The ADB report criticized the Philippines for its dependence on personal consumption, buoyed by remittances from overseas Filipino workers (OFW), for the economy’s growth. The continuous flow of OFW remittances was also found to be the main factor for the peso’s appreciation. The report also revealed that growth in gross fixed capital formation, which includes both private and public investments, declined. “Shrinking investment,” said the report, “not only blunts current output growth but constrains future potential.” 

More importantly, the impact of OFW remittances is temporary. Its volume is dependent on international developments and it does not contribute to strengthening the fundamentals and base of the economy, not to mention the social costs of labor migration.  

Newspapers also featured the Senate calling for the resignation of Macapagal-Arroyo last April 6. The senators, the United Opposition and militant people’s organizations demanded that Gloria Macapagal-Arroyo emulate Thailand Prime Minister Thaksin Shinawatra’s sacrifice and sense of propriety. Thaksin resigned April 4 after the snap elections and in the wake of calls for his resignation on charges of corruption. Malacanang claimed that unlike Thailand, there is no public outrage against the government. 

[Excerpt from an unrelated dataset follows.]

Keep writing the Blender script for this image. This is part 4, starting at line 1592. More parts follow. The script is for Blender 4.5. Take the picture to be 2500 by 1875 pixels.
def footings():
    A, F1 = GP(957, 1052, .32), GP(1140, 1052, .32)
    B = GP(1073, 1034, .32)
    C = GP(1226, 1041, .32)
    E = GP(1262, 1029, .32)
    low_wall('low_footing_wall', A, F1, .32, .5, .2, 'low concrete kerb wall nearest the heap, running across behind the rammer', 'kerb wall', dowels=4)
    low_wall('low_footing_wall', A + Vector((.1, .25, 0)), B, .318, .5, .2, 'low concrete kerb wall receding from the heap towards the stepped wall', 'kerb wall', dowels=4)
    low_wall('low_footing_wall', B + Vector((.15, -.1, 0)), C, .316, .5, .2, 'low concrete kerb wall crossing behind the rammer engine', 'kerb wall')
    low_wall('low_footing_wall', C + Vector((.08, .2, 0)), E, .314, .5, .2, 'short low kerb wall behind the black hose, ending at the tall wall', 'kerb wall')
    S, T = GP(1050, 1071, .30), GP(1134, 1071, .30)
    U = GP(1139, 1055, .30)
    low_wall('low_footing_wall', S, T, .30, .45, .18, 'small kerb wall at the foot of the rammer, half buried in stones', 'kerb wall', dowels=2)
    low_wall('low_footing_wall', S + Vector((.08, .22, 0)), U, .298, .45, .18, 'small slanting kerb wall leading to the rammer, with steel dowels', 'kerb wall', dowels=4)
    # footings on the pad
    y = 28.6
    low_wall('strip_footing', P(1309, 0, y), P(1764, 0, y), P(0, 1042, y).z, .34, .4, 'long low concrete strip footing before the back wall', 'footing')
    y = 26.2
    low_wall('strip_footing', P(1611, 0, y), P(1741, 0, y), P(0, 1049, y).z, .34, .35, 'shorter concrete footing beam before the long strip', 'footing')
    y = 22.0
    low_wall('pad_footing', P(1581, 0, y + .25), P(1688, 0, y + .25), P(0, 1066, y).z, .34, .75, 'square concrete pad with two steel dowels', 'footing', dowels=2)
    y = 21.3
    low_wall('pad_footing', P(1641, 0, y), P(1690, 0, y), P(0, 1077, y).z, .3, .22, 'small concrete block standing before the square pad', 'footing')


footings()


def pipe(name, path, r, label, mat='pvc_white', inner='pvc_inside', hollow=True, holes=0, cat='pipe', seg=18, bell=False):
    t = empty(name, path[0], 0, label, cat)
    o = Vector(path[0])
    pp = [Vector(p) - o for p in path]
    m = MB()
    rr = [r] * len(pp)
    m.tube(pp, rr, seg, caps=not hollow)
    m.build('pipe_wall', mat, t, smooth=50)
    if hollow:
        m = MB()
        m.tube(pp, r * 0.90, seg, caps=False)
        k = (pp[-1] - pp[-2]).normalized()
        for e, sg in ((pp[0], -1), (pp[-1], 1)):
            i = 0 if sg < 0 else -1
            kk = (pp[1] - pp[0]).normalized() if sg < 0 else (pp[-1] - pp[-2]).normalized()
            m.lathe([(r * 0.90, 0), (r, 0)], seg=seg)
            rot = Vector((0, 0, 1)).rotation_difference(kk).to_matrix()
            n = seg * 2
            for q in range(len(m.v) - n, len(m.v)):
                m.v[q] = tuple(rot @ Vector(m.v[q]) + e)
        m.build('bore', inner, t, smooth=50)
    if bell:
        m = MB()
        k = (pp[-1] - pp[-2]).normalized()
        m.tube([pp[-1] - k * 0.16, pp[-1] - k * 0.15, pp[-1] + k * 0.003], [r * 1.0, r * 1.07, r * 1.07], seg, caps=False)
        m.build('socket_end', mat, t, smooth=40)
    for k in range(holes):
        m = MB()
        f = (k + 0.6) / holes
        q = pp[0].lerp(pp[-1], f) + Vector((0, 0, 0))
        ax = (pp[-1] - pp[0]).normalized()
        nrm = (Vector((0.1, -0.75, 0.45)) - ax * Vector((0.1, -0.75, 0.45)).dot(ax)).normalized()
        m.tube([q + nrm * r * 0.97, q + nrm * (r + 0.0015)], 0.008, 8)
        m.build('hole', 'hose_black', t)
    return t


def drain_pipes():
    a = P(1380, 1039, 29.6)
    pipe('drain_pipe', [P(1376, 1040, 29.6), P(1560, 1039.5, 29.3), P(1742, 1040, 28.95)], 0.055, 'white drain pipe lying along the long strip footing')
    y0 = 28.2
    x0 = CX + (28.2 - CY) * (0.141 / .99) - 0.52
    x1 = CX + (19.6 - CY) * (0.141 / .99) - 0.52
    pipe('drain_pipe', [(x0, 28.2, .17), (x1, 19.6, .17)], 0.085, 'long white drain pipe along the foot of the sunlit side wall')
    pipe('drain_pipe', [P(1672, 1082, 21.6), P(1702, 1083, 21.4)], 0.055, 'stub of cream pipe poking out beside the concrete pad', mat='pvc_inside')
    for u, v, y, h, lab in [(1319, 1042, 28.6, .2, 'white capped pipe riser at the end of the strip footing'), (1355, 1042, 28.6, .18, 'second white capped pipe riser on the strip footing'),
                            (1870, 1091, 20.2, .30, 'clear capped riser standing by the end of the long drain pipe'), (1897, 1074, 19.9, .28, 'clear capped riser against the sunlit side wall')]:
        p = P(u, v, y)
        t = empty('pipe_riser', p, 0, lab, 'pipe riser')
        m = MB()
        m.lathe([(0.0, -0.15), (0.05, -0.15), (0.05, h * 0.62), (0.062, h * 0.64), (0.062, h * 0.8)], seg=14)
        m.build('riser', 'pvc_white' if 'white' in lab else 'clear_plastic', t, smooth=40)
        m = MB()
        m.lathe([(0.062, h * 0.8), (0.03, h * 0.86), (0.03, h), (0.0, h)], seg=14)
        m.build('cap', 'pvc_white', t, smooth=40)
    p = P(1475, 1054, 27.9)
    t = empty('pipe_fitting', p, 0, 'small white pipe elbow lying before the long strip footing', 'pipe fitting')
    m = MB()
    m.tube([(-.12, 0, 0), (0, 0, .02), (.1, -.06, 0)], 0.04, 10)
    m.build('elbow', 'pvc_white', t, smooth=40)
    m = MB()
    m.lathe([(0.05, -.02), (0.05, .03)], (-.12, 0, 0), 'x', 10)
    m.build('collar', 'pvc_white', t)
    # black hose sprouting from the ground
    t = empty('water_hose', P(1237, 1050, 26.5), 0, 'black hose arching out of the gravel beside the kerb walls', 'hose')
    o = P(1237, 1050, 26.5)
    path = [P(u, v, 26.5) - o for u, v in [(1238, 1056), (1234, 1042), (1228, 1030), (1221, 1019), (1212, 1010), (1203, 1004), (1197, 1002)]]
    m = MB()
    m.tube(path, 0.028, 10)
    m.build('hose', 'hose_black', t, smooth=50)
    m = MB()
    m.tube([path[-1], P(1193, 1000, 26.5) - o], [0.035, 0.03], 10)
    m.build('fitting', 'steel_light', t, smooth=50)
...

But a Social Weather Station survey last March 8-14 and released April 3 revealed that 53 percent of respondents are dissatisfied with the performance of Macapagal-Arroyo; 48 percent preferred Macapagal-Arroyo’s removal through people power; and 44 percent wanted her to resign. The opinion was split regarding her removal through coup d’ etat, 36 percent in agreement and 35 percent opposed. Although the opinion was divided, this is the highest rating favoring a military coup.     

The Arroyo administration blames her critics and the opposition for the negative opinion of the New York Times and the problems of the economy. But accusations that Macapagal-Arroyo committed corruption, electoral fraud, human rights violations, and attacks on civil liberties echoing locally and internationally cannot persist without basis. To claim that these are all lies being invented and spread by the opposition is an insult to the intelligence of Filipinos and the international community.

The government cannot merely ignore the results of opinion surveys and issues raised against Gloria Macapagal-Arroyo and simply claim that criticisms against her are false and the handiwork of the opposition. Its tactics of evading the truth, political maneuverings, transactional politics and intimidation are bringing the political processes of the country to ruin. Its track of giving in to the demands of the U.S. in exchange for the latter’s continued support to the regime is wreaking havoc on the economy and causing widespread bankruptcy, poverty and unemployment among Filipinos. 

The Macapagal-Arroyo administration has only itself to blame for the country’s woes. It could either do a Thaksin or wait for the dissatisfied Filipino people who want her removed through people power to come out en masse.  By then the administration will have to contend with a genuine unstoppable train of people fighting for their rights, not the remote-controlled one which it claims as clamoring for charter change.